SUSU scientist researches properties of materials for space industry

Development of new highly efficient equipment in power engineering, metallurgy, space, military and some other branches of industry is connected with the problem of exploitation of materials on the edge of their capabilities. In other words, under conditions of increased temperature and significant plastic deformations. Understanding of physical regularities and constructing authentic mathematical models of material deformation in such conditions is a quite difficult but accomplishable task for scientists who study properties of heat-resistant alloys.

Team of researchers from South Ural State University for two years has been participating in development of RUGK (space-based gas-cooled reactor) for a project of Roscosmos State Corporation in order to create a ‘transport and power module’. The work included research of deformation properties of materials and development of calculation methods.

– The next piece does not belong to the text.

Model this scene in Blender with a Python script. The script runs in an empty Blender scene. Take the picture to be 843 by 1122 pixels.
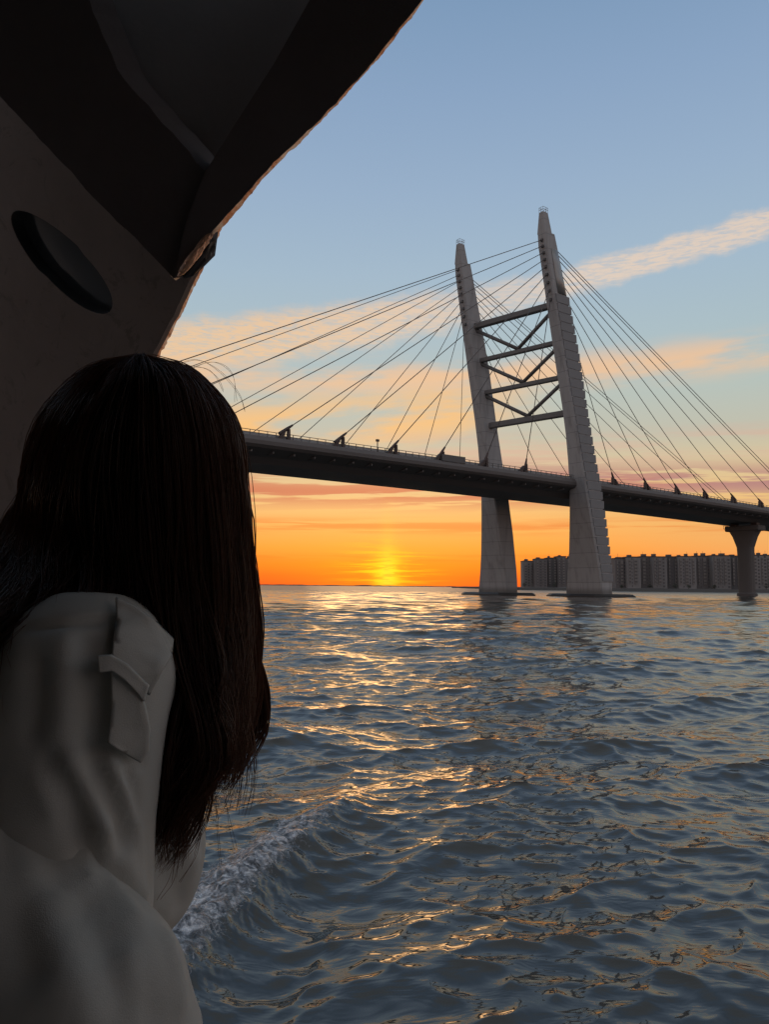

Engineer of the SUSU Laboratory for Physical Modeling of Thermomechanical Processes, postgraduate student Sergey Samoilov, under supervision of Doctor of Engineering Sciences, Professor Aleksandr Chernyavskiy, studied an alloy on the basis of molybdenum within the frameworks of the research. Obtained results became a foundation for the project entitled “Development of mathematical model of cyclic unstable materials for the use in calculations of technological, operational and emergency modes of constructions’ deforming”.

“I analyzed bibliographical data and came to conclusion that the use of some comparatively common approaches allows for representing qualitatively different demonstrations of materials’ properties within a single model. My task is developing such a model,” says Sergey Samoilov.

Sergey Samoilov’s area of expertise is materials which are used in constructions simulated for comparatively small (up to 1 000) number of cycles before destruction. For example, power plants in space industry. The existing models of materials are poorly fit for simulating such constructions: it is necessary to describe deformation of material maximally accurately within the frameworks of the available resource.

“Usually, power plants are simulated for low-cycle fatigue. In this case we get in the range from tens to thousands of cycles. Comparatively recently, such concept as ‘ultra low-cycle fatigue’ appeared in English literature. Properties of materials in such conditions are poorly studies,” explains the young scientist. In domestic literature, ultra low-cycle fatigue is not singled out as a separate simulation case.

The goal of the SUSU postgraduate student’s work is to obtain a mathematical model which will allow describing material in sufficiently general conditions. At the stage of literature analysis it was discovered that the case of ultra low-cycle exposure is more complex compared with the case of one-time or low-cycle loads. First of all, it summarizes the effects characteristic for the latest ones, and secondly, it supplements these two cases with new effects which are not present in standard simulation cases.

“In particular, at big deformations specific for ultra low-cycle destruction, an abnormal curvature of deformation diagram in a cycle is observed for a series of materials (the dependency of strains on deformations under cycle exposure),” makes an example Sergey Samoilov. “Such effects can lead to unstable deformation of constructions: the appearance of zones of deformation’s localization in a form of thinning, folds, contractions, etc. At the present time there is no physically proved model which would reflect such effect. I assume that the model describing the ultra low-cycle properties should include this as well.”

Aside from the deformation anomaly, described above and called in foreign literature the ‘stagnation of strain hardening’, the case of ultra low-cycle fatigue is characterized by degradation of elastic properties: after preliminary deformation of material and its subsequent deformation backwards, a decrease of elasticity module’s value can be observed. This causes the reduction in rigidity in the most loaded zones of constructions. Nowadays there is no physical explanation to this effect. The work of Sergey Samoilov at the moment allows taking this effect into account.

“Physical models, as a rule, are complex and impossible to adapt completely to engineering calculations. Therefore in my work I’m trying to apply general prerequisites for physical models by combining them with the ‘phenomenological’ approach (describing a specific phenomenon) and therefore obtain a model which is considerably easy for perception by qualified specialists,” continues the young engineer.

Competitive advantage of Sergey Samoilov’s work is the presence at SUSU the necessary for research high-tech equipment, and the existence of serious scientific schools of metallurgists and specialists in the sphere of calculating structural strength. The SUSU Laboratory for Physical Modeling of Thermomechanical Processes is equipped with simulator Gleebe 3800. There are only 8 such devices all around Russia; they are located in Moscow, Saint Petersburg, and Magnitogorsk. Using the supervisor’s and his own experience in research, Sergey Samoilov intends to obtain considerable scientific results. Two articles of the young scientist, dedicated to the research, has already been published in an authoritative scientific journal entitled “Materials Science Forum”, indexed in Scopus international database.